Connecticut, the Constitution State, a state with a long and noble history of firearms manufacture, passed 2A-subverting gun control legislation to disarm their African American population. It may not be quite that blantant, but it’s true. Connecticut’s gun control laws were designed to protect the white public from black criminals.

So how’d that work out? It depends on where you live.

If you live in one of the Connecticut’s minority communities, not so well. According to stats compiled by neighborhoodscout.com, your chances of being a crime victim in New Haven are one in 74. That’s 13.53 crimes per 1000 residents, with 1753 violent crimes last year.

If you live in Newtown, Connecticut the chance of being a victim of crime is one in 2141. That’s .47 crimes per 1000 residents, with 13 violent crimes last year.

Make no mistake: there is a direct connection between violent crime and gun ownership, or lack thereof. You can argue against it all you like, but John Lott’s More Guns, Less Crime is the definitive study on the subject. Its findings couldn’t be more clear: crime is lower where guns are more prevalent.

The hidden truth: states without significant firearms ownership have crime rates that are relatively the same as crime rates as those of states with high gun ownership rates—outside urban areas. The people who suffer most from gun control live in the cities. Within minority communities. Away from the white population.

In short, gun control was, is and always will be a racist policy. It is, in fact, a form of segregation.

The spree killing-related gun control legislation coming down the pike in Connecticut is only possible because of the state’s racist legacy of gun control. While the death of 20 children is horrific beyond imagination, it should be seen in the context of the suffering of Connecticut’s minority communities, who are personally defenseless against the criminals in their midst.

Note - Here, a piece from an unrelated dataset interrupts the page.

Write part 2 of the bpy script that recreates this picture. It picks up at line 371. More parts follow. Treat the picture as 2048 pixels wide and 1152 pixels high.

In states which haven’t violated the Second Amendment of the United States Constitution, where the government respects the individual’s right to keep and bear arms, assault weapons and “high capacity” magazine bans are politically impossible.

Strangely (or not), the same Southern states whose racism gave birth to gun control are now bastions of gun rights. They’ve moved on. It’s time for northern liberal-minded states to do the same. Until and unless they do so, they are perpetuating racism in its most virulent and dangerous form. And it will continue to haunt them.